Selain di Tangerang, ia mengatakan bahwa penghapusan beleid ini juga secara langsung telah membatalkan tender bagi dua proyek pengelolaan SPAM secara KPS yang akan dilangsungkan di Lampung dan Semarang Barat. Rahmat tak mengetahui secara pasti berapa nilai investasi SPAM yang batal secara total, tapi untuk investasi SPAM di Lampung nilainya mencapai Rp 2 triliun.
"Di saat pemerintah tak bisa memenuhi air bersih bagi publik, kami yang mau membantu malah tidak diperbolehkan. Semoga RPP-nya cepat diubah, dan untungnya sampai sekarang RPP tersebut belum lolos dari Kementerian Hukum dan HAM," tegasnya.
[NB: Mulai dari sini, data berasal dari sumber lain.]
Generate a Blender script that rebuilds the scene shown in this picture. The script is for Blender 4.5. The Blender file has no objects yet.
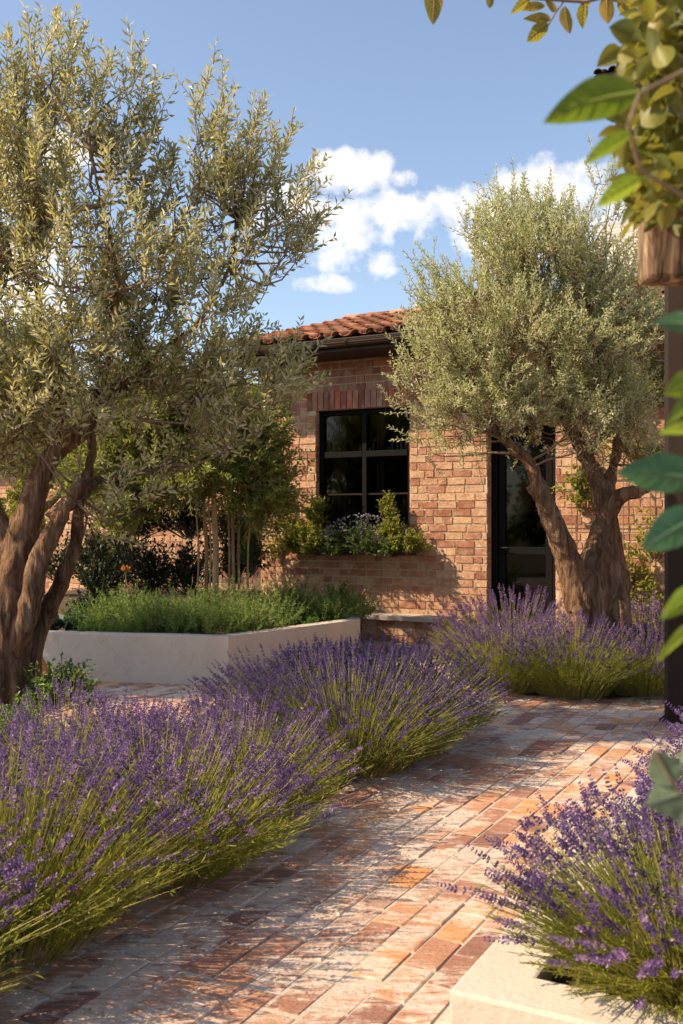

Ia mengatakan, sejauh ini pemerintah baru mampu menyediakan 6,4 juta meter kubik per tahun air bersih, atau baru memenuhi 20 persen dari kebutuhan air bersih untuk keperluan rumah tangga secara keseluruhan. Bahkan dari data Kementerian Pekerjaan Umum dan Perumahan Rakyat yang dipegang olehnya, hanya 48 persen dari PDAM tersebut yang memiliki kondisi baik.
Sebagai informasi, dengan dibatalkannya UU Nomor 7 tahun 2004, maka pengelolaan sumber daya air kembali mengacu pada UU Nomor 11 tahun 1974. Dengan demikian, pengusahaan sumber daya air oleh swasta atau KPS baru ke depannya sudah tidak memiliki dasar hukum lagi.